• _Task to carry out_:
Your task is to repeat only the lines from the one with "MB().box(-.175+(.0 if i" through the one with "CHROME, ch, smooth='auto')", exactly as they stand, both ends included.

• _Dataset extract_:

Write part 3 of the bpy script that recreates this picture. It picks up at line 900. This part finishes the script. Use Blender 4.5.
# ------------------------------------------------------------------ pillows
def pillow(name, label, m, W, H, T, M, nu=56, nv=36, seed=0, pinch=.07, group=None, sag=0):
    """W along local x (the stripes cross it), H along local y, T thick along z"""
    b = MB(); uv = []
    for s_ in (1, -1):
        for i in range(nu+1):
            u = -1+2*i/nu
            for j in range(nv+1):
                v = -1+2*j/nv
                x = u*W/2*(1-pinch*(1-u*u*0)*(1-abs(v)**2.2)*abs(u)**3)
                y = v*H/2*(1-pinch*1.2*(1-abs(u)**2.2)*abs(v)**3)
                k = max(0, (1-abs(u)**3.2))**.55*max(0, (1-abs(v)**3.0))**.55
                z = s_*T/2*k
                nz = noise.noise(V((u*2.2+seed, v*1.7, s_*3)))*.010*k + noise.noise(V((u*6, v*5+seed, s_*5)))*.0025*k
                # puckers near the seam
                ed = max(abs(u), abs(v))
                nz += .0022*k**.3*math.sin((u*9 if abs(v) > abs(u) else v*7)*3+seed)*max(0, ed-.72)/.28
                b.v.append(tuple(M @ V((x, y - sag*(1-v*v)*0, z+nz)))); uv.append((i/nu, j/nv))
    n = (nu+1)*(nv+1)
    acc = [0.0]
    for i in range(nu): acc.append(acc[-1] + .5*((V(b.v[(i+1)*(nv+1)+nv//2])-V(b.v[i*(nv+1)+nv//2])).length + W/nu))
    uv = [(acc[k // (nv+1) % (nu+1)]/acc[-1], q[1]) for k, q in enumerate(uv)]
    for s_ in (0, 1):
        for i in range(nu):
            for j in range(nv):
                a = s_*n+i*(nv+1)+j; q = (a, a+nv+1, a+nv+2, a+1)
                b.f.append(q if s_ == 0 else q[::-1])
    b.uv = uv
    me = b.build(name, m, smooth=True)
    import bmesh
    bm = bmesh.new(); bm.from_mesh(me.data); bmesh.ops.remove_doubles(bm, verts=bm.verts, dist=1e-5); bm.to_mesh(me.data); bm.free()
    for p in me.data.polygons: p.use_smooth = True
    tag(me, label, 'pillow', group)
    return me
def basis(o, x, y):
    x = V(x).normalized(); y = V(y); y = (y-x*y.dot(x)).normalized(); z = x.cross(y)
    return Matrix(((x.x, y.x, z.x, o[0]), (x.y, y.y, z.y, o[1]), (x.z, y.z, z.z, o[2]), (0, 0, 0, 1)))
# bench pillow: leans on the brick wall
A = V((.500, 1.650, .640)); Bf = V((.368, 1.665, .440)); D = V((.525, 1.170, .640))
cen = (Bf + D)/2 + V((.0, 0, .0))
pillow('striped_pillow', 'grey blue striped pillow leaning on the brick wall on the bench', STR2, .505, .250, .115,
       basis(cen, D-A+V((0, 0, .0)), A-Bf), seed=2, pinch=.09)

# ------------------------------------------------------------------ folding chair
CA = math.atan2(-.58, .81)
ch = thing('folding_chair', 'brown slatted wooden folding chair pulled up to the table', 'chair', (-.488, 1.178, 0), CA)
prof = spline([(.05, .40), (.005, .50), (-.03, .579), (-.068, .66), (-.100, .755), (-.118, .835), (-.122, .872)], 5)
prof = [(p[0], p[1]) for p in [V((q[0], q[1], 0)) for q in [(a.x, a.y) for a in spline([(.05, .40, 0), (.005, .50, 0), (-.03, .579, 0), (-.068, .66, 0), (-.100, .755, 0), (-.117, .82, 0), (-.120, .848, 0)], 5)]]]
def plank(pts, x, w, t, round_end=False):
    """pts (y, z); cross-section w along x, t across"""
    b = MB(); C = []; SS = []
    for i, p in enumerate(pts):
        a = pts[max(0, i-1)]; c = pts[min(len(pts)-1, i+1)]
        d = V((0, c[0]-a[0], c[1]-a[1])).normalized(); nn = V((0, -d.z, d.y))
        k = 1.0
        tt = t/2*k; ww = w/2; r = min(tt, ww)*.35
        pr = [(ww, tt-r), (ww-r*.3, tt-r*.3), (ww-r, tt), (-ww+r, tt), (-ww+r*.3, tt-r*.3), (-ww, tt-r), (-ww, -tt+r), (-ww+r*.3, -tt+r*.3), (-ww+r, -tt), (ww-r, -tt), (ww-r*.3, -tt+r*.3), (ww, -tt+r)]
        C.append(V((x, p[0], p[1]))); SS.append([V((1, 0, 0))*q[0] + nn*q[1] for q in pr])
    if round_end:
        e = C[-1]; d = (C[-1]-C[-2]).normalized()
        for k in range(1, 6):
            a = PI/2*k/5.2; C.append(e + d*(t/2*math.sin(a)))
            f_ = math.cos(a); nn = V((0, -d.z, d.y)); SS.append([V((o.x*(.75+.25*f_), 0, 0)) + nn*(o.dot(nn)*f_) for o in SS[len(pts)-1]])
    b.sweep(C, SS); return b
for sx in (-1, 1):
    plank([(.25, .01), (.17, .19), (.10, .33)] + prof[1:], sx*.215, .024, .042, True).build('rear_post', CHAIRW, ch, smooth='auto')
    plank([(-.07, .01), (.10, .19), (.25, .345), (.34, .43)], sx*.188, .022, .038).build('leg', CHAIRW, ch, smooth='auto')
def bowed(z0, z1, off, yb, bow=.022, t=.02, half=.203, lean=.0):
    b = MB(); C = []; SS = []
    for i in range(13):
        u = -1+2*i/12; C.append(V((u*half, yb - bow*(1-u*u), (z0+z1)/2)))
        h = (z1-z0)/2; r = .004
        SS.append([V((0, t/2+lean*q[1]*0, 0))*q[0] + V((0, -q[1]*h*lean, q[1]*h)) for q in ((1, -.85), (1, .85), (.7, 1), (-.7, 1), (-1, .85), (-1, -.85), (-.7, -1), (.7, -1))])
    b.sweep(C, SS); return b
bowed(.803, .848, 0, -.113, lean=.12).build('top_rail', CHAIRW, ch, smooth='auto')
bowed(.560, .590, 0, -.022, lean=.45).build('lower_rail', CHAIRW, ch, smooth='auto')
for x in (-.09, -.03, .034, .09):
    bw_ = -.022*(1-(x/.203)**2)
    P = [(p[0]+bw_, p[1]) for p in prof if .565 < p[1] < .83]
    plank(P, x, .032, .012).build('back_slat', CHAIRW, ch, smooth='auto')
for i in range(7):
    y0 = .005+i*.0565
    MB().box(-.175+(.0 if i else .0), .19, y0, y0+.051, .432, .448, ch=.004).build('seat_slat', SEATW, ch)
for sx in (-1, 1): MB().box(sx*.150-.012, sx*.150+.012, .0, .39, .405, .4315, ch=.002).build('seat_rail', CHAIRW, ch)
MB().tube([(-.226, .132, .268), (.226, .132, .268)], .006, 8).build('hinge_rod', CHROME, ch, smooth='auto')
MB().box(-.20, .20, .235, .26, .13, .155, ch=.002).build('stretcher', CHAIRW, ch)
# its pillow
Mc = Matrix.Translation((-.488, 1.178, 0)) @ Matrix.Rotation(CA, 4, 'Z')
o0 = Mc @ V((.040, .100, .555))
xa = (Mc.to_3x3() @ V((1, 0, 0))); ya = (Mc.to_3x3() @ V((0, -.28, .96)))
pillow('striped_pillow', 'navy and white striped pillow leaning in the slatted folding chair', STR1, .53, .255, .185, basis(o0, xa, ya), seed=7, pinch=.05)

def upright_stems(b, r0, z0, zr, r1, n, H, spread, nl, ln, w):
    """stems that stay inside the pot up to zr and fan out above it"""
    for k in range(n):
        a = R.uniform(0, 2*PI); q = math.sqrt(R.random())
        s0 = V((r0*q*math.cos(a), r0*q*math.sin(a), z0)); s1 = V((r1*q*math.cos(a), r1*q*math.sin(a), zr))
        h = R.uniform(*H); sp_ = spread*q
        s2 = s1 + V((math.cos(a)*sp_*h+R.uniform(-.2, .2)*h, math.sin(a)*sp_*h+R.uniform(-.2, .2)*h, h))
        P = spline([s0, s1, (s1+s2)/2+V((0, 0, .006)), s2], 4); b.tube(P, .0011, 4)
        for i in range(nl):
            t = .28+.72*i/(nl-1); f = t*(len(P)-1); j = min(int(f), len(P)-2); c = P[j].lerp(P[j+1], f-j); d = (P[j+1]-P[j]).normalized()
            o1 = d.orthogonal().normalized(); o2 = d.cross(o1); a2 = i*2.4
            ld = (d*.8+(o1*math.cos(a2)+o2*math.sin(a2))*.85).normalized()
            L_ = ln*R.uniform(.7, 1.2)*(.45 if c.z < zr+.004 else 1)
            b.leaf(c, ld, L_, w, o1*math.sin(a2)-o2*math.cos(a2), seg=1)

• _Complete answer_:
    MB().box(-.175+(.0 if i else .0), .19, y0, y0+.051, .432, .448, ch=.004).build('seat_slat', SEATW, ch)
for sx in (-1, 1): MB().box(sx*.150-.012, sx*.150+.012, .0, .39, .405, .4315, ch=.002).build('seat_rail', CHAIRW, ch)
MB().tube([(-.226, .132, .268), (.226, .132, .268)], .006, 8).build('hinge_rod', CHROME, ch, smooth='auto')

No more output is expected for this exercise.